* [What is expected] Repeat the records below exactly.

____________________

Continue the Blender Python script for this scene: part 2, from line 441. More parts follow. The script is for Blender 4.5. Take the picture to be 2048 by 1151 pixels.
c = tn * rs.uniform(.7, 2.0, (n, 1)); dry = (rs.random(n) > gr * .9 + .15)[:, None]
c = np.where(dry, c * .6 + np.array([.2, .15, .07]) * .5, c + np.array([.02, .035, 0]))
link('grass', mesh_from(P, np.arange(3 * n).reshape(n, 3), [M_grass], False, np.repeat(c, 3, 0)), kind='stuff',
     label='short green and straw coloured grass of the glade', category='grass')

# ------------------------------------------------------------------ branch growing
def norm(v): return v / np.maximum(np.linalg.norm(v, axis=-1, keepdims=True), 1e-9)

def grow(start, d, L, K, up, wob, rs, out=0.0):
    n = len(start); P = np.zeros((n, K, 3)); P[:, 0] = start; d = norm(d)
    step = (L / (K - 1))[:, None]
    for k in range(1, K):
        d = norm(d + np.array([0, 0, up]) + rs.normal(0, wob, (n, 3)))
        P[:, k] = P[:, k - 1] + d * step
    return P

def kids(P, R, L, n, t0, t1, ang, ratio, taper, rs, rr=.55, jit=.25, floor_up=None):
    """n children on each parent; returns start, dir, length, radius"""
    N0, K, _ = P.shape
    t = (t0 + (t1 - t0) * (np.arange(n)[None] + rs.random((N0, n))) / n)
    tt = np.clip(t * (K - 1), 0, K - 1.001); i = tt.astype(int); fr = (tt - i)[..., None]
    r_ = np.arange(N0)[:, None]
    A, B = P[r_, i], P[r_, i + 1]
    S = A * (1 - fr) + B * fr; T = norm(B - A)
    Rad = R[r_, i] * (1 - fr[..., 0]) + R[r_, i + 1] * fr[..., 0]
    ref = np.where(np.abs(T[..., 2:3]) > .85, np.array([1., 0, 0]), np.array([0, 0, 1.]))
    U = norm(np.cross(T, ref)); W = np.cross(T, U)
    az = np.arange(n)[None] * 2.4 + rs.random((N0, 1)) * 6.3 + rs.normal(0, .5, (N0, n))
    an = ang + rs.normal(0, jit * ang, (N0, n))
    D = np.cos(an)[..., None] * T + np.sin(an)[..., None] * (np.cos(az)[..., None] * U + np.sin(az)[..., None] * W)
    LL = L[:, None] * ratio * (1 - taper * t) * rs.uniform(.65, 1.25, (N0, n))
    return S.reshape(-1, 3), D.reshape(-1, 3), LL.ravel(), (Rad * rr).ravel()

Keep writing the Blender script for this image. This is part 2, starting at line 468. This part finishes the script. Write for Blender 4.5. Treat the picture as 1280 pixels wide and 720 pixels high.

____________________

* [Solution]
Continue the Blender Python script for this scene: part 2, from line 441. More parts follow. The script is for Blender 4.5. Take the picture to be 2048 by 1151 pixels.
c = tn * rs.uniform(.7, 2.0, (n, 1)); dry = (rs.random(n) > gr * .9 + .15)[:, None]
c = np.where(dry, c * .6 + np.array([.2, .15, .07]) * .5, c + np.array([.02, .035, 0]))
link('grass', mesh_from(P, np.arange(3 * n).reshape(n, 3), [M_grass], False, np.repeat(c, 3, 0)), kind='stuff',
     label='short green and straw coloured grass of the glade', category='grass')

# ------------------------------------------------------------------ branch growing
def norm(v): return v / np.maximum(np.linalg.norm(v, axis=-1, keepdims=True), 1e-9)

def grow(start, d, L, K, up, wob, rs, out=0.0):
    n = len(start); P = np.zeros((n, K, 3)); P[:, 0] = start; d = norm(d)
    step = (L / (K - 1))[:, None]
    for k in range(1, K):
        d = norm(d + np.array([0, 0, up]) + rs.normal(0, wob, (n, 3)))
        P[:, k] = P[:, k - 1] + d * step
    return P

def kids(P, R, L, n, t0, t1, ang, ratio, taper, rs, rr=.55, jit=.25, floor_up=None):
    """n children on each parent; returns start, dir, length, radius"""
    N0, K, _ = P.shape
    t = (t0 + (t1 - t0) * (np.arange(n)[None] + rs.random((N0, n))) / n)
    tt = np.clip(t * (K - 1), 0, K - 1.001); i = tt.astype(int); fr = (tt - i)[..., None]
    r_ = np.arange(N0)[:, None]
    A, B = P[r_, i], P[r_, i + 1]
    S = A * (1 - fr) + B * fr; T = norm(B - A)
    Rad = R[r_, i] * (1 - fr[..., 0]) + R[r_, i + 1] * fr[..., 0]
    ref = np.where(np.abs(T[..., 2:3]) > .85, np.array([1., 0, 0]), np.array([0, 0, 1.]))
    U = norm(np.cross(T, ref)); W = np.cross(T, U)
    az = np.arange(n)[None] * 2.4 + rs.random((N0, 1)) * 6.3 + rs.normal(0, .5, (N0, n))
    an = ang + rs.normal(0, jit * ang, (N0, n))
    D = np.cos(an)[..., None] * T + np.sin(an)[..., None] * (np.cos(az)[..., None] * U + np.sin(az)[..., None] * W)
    LL = L[:, None] * ratio * (1 - taper * t) * rs.uniform(.65, 1.25, (N0, n))
    return S.reshape(-1, 3), D.reshape(-1, 3), LL.ravel(), (Rad * rr).ravel()

Keep writing the Blender script for this image. This is part 2, starting at line 468. This part finishes the script. Write for Blender 4.5. Treat the picture as 1280 pixels wide and 720 pixels high.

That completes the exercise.